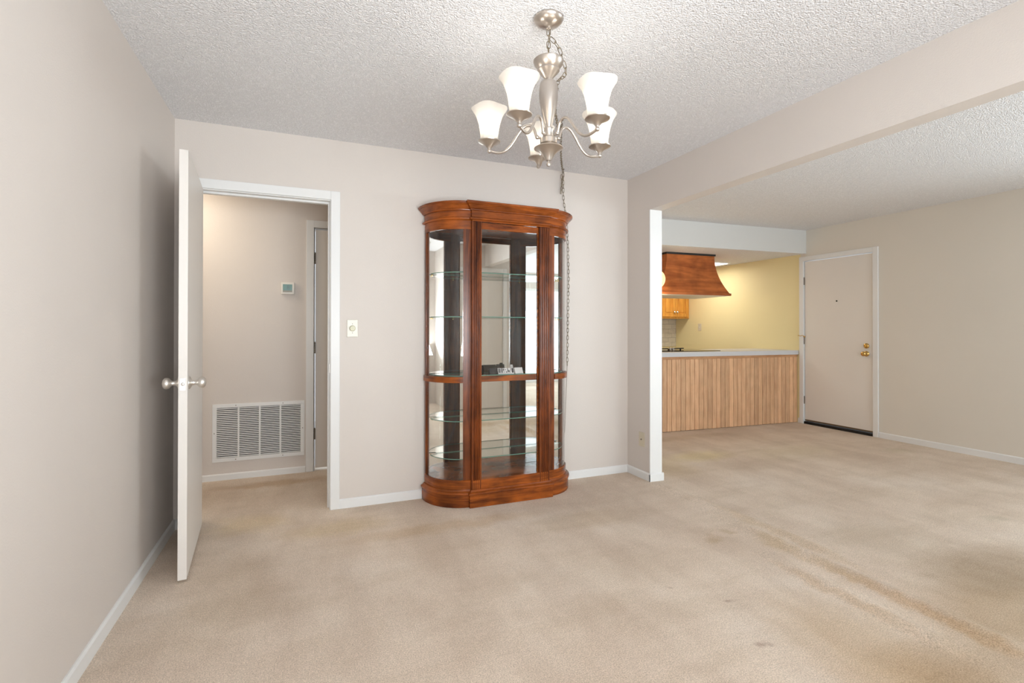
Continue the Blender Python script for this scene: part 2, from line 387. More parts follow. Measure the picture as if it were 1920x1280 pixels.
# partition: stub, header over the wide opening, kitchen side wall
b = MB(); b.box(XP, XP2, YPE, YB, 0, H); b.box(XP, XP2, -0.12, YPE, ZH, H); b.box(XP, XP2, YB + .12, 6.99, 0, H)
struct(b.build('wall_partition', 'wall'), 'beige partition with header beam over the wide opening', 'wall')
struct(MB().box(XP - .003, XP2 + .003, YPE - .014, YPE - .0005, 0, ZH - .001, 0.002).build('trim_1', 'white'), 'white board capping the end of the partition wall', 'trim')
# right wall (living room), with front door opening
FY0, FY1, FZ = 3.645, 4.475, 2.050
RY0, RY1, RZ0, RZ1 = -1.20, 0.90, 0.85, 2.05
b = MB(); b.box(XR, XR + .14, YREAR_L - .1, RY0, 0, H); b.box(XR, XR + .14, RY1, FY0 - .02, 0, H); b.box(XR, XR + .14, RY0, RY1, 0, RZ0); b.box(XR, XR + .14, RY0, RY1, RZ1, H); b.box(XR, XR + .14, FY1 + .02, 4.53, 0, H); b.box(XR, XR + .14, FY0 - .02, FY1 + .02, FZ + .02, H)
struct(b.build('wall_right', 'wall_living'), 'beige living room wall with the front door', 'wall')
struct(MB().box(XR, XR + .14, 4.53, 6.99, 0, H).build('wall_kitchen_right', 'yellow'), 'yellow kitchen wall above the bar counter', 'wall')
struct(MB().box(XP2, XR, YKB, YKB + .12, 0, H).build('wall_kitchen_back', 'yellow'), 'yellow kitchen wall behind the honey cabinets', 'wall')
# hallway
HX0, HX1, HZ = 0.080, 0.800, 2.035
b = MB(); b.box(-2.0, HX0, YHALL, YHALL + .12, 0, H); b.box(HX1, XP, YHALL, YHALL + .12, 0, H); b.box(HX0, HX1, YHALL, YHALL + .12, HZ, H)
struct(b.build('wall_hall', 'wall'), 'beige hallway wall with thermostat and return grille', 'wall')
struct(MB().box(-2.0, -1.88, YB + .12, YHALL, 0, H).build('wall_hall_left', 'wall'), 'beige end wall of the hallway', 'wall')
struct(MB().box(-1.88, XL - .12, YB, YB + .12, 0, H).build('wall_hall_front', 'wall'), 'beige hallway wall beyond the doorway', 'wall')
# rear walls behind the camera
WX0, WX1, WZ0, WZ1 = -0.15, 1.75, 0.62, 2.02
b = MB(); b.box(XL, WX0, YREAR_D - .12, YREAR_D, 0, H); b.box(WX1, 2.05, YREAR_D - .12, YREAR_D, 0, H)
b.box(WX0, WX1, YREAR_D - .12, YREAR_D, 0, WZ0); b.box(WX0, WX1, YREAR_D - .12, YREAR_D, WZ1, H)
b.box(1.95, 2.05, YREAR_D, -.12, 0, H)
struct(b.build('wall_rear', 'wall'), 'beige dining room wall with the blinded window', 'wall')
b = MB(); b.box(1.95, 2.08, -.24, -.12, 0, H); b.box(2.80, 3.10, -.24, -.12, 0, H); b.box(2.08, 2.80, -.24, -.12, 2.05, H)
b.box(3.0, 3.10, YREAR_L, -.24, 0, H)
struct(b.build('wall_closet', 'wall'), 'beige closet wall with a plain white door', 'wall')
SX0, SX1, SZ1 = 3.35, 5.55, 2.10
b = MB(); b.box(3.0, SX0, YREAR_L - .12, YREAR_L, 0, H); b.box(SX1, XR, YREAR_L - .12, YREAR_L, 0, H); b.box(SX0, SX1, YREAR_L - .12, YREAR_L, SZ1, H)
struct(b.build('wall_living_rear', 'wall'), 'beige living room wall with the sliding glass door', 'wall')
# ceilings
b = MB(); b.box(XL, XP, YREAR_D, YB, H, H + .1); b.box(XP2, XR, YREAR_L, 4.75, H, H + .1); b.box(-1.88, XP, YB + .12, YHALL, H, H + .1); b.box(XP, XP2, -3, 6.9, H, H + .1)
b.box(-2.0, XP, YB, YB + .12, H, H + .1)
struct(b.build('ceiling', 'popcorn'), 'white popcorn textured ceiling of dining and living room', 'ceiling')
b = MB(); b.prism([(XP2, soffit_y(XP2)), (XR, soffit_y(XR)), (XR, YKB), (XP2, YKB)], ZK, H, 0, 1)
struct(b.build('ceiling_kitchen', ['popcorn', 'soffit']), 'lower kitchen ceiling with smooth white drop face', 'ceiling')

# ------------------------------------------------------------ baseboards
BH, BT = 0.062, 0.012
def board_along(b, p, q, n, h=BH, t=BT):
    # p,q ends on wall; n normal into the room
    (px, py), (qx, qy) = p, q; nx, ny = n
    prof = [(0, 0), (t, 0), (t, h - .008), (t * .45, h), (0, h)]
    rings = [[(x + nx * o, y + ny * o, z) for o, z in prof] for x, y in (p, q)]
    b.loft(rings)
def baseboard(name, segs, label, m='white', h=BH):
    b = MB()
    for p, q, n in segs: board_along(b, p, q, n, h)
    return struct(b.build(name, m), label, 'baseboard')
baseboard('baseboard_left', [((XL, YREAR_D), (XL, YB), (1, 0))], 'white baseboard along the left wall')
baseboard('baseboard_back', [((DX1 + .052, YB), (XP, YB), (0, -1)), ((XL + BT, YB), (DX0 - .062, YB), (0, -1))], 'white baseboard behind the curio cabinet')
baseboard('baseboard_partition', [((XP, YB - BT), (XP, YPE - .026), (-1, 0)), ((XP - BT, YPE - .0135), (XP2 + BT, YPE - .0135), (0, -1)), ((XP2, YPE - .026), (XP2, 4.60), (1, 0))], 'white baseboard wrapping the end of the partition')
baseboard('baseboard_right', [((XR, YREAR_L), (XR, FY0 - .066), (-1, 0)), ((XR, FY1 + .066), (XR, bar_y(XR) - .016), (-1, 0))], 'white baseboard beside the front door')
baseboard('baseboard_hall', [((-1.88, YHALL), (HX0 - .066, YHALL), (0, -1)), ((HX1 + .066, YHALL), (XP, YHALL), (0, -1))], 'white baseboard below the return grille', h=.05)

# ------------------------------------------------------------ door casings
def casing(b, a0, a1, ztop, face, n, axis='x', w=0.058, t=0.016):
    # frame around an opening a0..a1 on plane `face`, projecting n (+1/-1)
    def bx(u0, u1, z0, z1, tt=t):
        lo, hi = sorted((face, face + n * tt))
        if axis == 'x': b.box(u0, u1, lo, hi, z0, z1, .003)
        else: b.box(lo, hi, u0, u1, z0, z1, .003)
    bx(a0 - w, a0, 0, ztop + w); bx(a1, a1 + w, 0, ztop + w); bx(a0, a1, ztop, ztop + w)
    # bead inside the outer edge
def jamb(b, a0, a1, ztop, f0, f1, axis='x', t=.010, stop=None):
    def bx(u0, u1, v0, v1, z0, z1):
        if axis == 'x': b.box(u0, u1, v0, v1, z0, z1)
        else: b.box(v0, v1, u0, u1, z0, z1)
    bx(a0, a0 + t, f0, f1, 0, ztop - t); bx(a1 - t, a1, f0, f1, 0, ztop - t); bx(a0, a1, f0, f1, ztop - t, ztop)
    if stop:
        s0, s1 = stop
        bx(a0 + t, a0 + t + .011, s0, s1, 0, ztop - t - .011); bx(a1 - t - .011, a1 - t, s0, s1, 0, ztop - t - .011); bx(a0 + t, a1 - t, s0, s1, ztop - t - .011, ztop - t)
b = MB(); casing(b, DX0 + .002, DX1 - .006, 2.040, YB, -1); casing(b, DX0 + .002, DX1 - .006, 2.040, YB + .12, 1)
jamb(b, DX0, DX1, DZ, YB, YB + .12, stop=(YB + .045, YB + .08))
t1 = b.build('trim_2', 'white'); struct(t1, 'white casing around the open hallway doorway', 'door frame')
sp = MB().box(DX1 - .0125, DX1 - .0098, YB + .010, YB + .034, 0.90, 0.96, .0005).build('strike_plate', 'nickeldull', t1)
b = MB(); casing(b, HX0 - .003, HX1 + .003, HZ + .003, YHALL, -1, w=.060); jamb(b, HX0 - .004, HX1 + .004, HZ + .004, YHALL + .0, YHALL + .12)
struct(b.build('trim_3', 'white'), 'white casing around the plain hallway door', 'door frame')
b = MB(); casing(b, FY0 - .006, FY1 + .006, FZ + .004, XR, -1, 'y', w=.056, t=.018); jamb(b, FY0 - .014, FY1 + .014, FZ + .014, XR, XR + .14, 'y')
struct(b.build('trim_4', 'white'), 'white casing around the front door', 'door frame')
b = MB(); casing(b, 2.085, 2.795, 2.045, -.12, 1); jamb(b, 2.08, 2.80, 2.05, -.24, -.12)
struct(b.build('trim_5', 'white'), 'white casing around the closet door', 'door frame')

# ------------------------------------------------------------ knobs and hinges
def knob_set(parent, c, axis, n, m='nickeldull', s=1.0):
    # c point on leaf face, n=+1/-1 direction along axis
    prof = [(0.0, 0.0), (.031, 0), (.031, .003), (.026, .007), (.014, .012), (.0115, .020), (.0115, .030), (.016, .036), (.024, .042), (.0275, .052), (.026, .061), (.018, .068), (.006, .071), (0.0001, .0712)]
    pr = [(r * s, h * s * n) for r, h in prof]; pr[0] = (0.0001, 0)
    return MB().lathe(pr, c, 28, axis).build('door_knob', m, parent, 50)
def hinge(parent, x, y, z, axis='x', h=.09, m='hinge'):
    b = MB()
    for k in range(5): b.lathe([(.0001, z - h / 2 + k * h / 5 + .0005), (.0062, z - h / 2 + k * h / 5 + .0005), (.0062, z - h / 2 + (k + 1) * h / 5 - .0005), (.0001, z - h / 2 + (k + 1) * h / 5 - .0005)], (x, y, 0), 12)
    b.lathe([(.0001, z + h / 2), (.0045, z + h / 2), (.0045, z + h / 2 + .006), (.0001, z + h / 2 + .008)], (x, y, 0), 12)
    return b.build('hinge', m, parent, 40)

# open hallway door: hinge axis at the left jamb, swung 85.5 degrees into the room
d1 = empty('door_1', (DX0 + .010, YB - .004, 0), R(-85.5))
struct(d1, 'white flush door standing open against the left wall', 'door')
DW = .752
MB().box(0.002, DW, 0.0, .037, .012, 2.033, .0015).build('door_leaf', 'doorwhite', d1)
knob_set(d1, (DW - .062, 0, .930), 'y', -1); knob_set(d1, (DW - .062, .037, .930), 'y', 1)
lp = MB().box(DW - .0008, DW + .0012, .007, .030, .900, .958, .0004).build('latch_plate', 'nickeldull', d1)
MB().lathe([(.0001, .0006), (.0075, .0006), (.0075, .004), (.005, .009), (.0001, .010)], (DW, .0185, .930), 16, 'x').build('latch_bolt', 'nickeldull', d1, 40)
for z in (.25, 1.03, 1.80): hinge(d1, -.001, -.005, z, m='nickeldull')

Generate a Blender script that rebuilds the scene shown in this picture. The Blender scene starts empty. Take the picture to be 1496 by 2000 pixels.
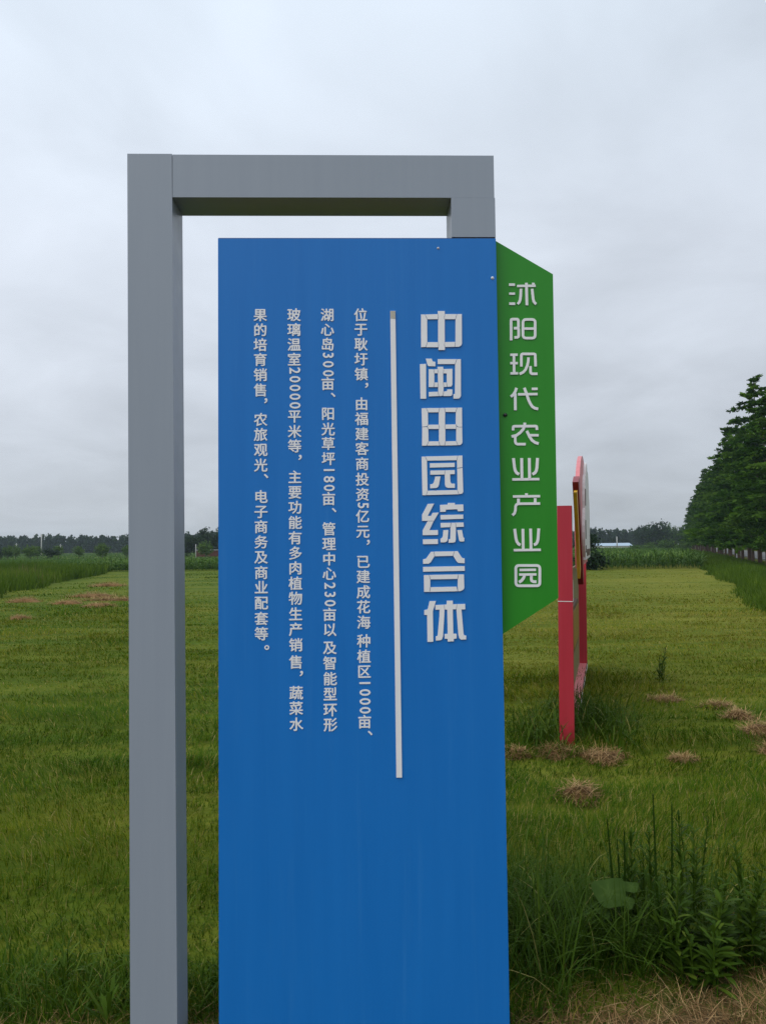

—————

> _Directions for this task_:
What is the number of lines in this listing that contain the word "Blender"? Answer with that number and nothing else.

> _Reply to the exercise_:
2